I once caught John Safran complaining to Father Bob on radio that he was tricked into watching an Australian movie (it was Daybreakers, from memory). I laughed out loud and understood. I have no patriotism when it comes to television and film. I’ll salute the Australian flag about just about everything else, but I like to be entertained, I don’t like watching something because it is worthy or because it is spinach – get it inta ya, its good for ya. My first memory of a political act was in 6th class writing a letter of complaint to someone or other about mandatory Australian content on Australian television. I was probably a tiny bit old for Skippy by then. I understand the arguments, I follow the reasoning, its just that growing up, so much of it was shit. So many Australian movies feel like they needed a redraft or two of the screenplay.

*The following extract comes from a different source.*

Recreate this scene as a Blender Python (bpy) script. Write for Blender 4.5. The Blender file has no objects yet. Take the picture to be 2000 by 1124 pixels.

If somebody had told me, here’s an Australian show, I may well have run a mile, and I accept that my reaction may be wrong and very unfair. Its just a fact. (I exaggerate. There is a lot more Australian in my diet these days than there used to be.) Its an excellent television show with fantastic characters, good humour, a great cast, that is all the better for its Australian flavour. I enjoyed seeing Ray Shoesmith deal with a couple of ice-cream knocking hoons round the corner from where I have shopped many times. I liked hearing the Australian voices. The portrayals have a lot of realism to them – I went to school with blokes like those on the show (not the murdering gangsters, of course). That makes a fantastic show even better. I don’t do reviews, I can only say that things are fantastic or shit, so you are better off reading a professional like Michael Idato who explains these things much better than I can. Idato is very good too on distinguishing between Mr Inbetween and other shows about assassins like Killing Eve and Barry. The additional point I would make is that Ray Shoesmith is a suburban assassin, much more ordinary than Barry or Villanelle, and perhaps much scarier for it.

So: Mr Inbetween – excellent show, I recommend it. Scott Ryan – very good writer, love your work, looking forward to more of it.